Brian: So as long as a lynch mob is able to become territorial monopolist and calls itself a democratic government, it can engage in any action that accords with the will of the majority of the people living under its rule?

Conservative: Your terminology is awfully provocative, but yes, essentially, unless the action violates people’s fundamental rights.

Brian: Ah, yes, the rights that we can’t consistently define. Forgive me for not feeling greatly reassured.

Conservative: (sigh) yeah, whatever. Why do you insist on calling the actions of the government that you don’t agree with criminal? Seems a bit childish to me.

Brian: I am simply using the terminology that you introduced at the beginning of this discussion. Why do you insist on calling the actions of private parties that you don’t agree with criminal? If my use of the term is childish, than so is yours.

Conservative: If you’ll recall, I initially defined criminal as something that is against the government’s law, not as actions that I don’t agree with.
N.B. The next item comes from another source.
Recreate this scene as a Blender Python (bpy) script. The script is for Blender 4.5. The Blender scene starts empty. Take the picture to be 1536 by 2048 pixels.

Brian: And if you want to return to that definition then that’s fine, as long as you remain consistent. But I, for one, do not recognize the government’s prerogative to define actions as criminal. The government is not better or higher than me, so why should it have special prerogatives that I don’t? Either I should have the power to define what is criminal for me, or else the word is useless and should cease to be used. I have absolutely no problem with the latter option. In the first case, your exhortation for us to be ‘tough on crime’ amounts to an exhortation for me to be tough on things that I don’t agree with. In the second case, your exhortation is meaningless.